Each defense category is governed by specific rules. For instance, if you claim that neither you nor anyone else using your computers or network had downloaded said file ("misidentification of account"), here's how you can win:

A Subscriber shall prevail on this defense if the Participating ISP’s and/or Copyright Owner’s records indicate, upon Independent Review, that a factual error was made in (1) identifying the IP address at which the alleged copyright infringement occurred and/or (2) correlating the identified IP address to the Subscriber’s account. In reviewing the Participating ISP’s or Copyright Owner’s records, automated systems for capturing IP addresses or other information in accordance with Methodologies have a rebuttable presumption that they work in accordance with their specifications, unless the Independent Expert’s review of any such Content Owner Representative Methodology resulted in a Finding of Inadequacy in which event such rebuttable presumption shall not apply to such Content Owner Representative Methodology.

What about the "open WiFi defense" ("unauthorized use of account")? You can only use it once.

A Subscriber shall prevail on this defense if the Subscriber adequately and credibly demonstrates that the alleged activity was the result of unauthorized use of the Subscriber’s account by someone who is not a member or invitee of the household (e.g., via an unsecured wireless router or a hacked Internet connection) of which the Subscriber was unaware and that the Subscriber could not reasonably have prevented. The foregoing sentence notwithstanding, the Reviewer may in his or her discretion conclude that a Subscriber is entitled to prevail under this defense despite the Subscriber’s failure to secure a wireless router if the Reviewer otherwise concludes that the Subscriber adequately and credibly demonstrates that the alleged activity was the result of unauthorized use of the Subscriber’s account by someone who is not a member or invitee of the household of which the Subscriber was unaware.	In determining whether this standard has been satisfied, the Reviewer shall consider the evidence in light of the educational messages previously provided by the Participating ISP. Except as set forth herein, this defense may be asserted by a Subscriber only one (1) time to give the Subscriber the opportunity to take steps to prevent future unauthorized use of the Subscriber’s account. Any subsequent assertion of this defense by a Subscriber shall be denied as barred, unless the Subscriber can show by clear and convincing evidence that the unauthorized use occurred despite reasonable steps to secure the Internet account and that the breach of such security could not reasonably have been avoided. [emphasis added]
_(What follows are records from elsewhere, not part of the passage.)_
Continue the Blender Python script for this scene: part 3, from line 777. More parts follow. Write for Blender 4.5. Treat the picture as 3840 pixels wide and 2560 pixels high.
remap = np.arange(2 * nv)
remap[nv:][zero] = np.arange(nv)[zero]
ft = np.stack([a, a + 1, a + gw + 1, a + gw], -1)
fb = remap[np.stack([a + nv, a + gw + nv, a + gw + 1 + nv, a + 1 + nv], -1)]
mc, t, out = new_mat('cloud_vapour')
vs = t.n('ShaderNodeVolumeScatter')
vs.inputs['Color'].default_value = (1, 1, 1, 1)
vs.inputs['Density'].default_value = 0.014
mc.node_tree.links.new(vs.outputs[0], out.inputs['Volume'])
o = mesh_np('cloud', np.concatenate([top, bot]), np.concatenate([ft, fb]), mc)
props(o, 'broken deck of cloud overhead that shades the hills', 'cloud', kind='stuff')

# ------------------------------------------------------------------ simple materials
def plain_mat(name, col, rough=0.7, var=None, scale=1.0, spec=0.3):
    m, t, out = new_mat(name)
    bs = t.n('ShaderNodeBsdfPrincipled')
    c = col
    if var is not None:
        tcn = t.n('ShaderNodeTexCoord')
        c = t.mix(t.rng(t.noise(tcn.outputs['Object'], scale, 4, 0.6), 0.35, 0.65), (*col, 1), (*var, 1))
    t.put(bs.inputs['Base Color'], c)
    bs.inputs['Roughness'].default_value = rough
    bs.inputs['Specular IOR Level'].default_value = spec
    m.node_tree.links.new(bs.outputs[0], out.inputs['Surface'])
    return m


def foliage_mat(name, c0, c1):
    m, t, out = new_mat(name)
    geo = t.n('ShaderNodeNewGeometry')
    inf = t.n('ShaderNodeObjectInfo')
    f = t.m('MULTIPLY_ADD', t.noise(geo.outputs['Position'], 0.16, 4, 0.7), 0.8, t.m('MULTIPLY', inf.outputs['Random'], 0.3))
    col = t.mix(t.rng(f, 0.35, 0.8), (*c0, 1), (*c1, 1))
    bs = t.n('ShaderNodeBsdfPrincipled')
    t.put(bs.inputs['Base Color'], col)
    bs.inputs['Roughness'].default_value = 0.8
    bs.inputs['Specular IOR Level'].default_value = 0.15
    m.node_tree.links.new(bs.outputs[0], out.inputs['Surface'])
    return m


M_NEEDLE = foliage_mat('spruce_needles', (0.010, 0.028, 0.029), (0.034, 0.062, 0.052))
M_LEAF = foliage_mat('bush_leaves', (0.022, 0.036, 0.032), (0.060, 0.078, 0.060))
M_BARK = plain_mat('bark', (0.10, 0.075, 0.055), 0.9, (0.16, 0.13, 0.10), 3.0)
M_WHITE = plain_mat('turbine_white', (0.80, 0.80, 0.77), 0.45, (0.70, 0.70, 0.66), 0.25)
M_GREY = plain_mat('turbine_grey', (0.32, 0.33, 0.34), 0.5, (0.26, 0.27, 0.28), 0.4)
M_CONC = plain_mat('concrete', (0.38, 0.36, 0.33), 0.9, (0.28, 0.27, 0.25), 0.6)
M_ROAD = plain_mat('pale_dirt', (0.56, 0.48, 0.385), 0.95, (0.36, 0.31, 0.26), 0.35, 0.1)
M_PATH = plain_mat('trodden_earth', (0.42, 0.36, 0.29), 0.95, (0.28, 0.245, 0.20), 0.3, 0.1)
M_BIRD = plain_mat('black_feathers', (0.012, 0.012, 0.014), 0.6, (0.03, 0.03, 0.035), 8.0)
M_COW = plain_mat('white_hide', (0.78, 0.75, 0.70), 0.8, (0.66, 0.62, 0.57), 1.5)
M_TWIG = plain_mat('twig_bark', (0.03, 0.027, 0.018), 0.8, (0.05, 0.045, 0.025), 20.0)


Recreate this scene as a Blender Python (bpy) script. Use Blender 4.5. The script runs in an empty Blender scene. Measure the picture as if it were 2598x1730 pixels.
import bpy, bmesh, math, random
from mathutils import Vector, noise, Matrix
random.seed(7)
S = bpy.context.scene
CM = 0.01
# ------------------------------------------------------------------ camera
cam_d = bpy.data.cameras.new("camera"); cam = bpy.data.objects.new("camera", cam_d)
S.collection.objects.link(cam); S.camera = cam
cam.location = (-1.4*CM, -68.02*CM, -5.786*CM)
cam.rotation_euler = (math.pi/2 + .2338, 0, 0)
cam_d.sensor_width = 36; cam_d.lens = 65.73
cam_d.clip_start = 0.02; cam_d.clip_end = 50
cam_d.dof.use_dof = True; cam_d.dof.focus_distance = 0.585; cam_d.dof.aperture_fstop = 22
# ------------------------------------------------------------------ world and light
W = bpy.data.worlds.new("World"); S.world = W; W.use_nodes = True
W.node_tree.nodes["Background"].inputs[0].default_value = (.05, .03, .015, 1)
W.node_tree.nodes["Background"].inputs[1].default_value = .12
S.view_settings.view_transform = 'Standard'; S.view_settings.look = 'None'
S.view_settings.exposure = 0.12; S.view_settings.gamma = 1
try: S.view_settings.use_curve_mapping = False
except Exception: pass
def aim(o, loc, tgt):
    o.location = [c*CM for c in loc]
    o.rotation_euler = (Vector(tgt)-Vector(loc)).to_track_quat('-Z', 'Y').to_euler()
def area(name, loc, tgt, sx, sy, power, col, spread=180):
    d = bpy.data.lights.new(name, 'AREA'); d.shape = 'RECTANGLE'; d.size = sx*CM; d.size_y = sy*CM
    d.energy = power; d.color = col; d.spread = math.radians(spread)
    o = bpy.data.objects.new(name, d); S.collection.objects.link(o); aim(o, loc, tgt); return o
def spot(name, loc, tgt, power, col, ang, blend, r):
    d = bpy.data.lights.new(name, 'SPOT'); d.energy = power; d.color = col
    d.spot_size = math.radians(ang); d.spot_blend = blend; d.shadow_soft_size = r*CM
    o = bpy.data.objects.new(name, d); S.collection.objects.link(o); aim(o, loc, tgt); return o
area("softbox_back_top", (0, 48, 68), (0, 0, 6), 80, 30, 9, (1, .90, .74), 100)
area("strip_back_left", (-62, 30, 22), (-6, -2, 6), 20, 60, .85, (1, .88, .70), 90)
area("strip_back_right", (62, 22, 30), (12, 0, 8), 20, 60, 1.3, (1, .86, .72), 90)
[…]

Should you win one of these challenges, you get your $35 back and the "alert" is taken off your account, though no other alerts are. Your next alert will therefore begin the "mitigation" process once more.

These alerts do eventually expire; any subscriber who makes it 12 months without receiving a notice has their slate wiped clean.

If you fail here, prepare to be mitigated with extreme prejudice. ISPs can basically pick their preferred punishment, but the MoU offers a few tasty ideas, including:

( a ) temporary reduction in uploading and/or downloading transmission speeds;

( b ) temporary step-down in the Subscriber’s service tier to (1) the lowest tier of Internet access service above dial-up service that the Participating ISP makes widely available to residential customers in the Subscriber’s community, or (2) an alternative bandwidth throughput rate low enough to significantly impact a Subscriber’s broadband Internet access service (e.g., 256 - 640 kbps);

( c ) temporary redirection to a Landing Page until the Subscriber contacts the Participating ISP to discuss with it the Copyright Alerts;

( d ) temporary restriction of the Subscriber’s Internet access for some reasonable period of time as determined in the Participating ISP’s discretion;

( e ) temporary redirection to a Landing Page for completion of a meaningful educational instruction on copyright

Our take: After years of complaining that dragging people through federal litigation and securing hundreds of thousands of dollars in damage awards was about the most asinine (and unfair) way possible of dealing with the P2P file-sharing issue, it would be churlish not to admit that this is step up from such a low bottom. The federal court system, where all copyright claims are heard, was never made to handle mass litigation against millions of people, many without the money for lawyers, over petty instances of infringement (even if they may not be so petty in the aggregate). There's just no possible way that six warnings, followed by a speed throttle, could be worse than what happened to people like Jammie Thomas-Rasset and Joel Tenenbaum.

And the new mechanism is set up in a fairly careful way, with its emphasis on notification and its creation of a centralized (and allegedly independent) body vetting P2P detection mechanisms and making sure that they are accurate. (Given the numerous false positives we've seen over the years, this is surely a good thing.) It also downplays disconnection as a possibility, and we suspect (and hope) that American ISPs will rarely disconnect users over noncommercial IP issues.

But none of that means the new approach is an actively great idea, either; ISPs playing copyright cop, with a presumption that all allegations are legitimate, is a dangerous way to go once we move from education into non-judicial punishment. It sets a bad precedent for network intermediaries that may well come back to haunt them, like Marley's ghost, in the years to come. This is not how we want the Internet of the future to look, policed by intermediaries who assume the validity of incoming complaints and who dole out private justice over a such a crucial communications link. 

These are the moments at which we need to the protections of due process and judicial review, but making such a system functional would surely require something more streamlined than current federal process. Combining the French system of faster judicial oversight of ultimate punishments and appeals with this much-improved US approach, emphasizing education and user privacy, might have more potential... but it's not the approach we're going to try. By the time we hear the echo of those rattling chains and look back with regret, it may be hard to reverse the ISP deputization process.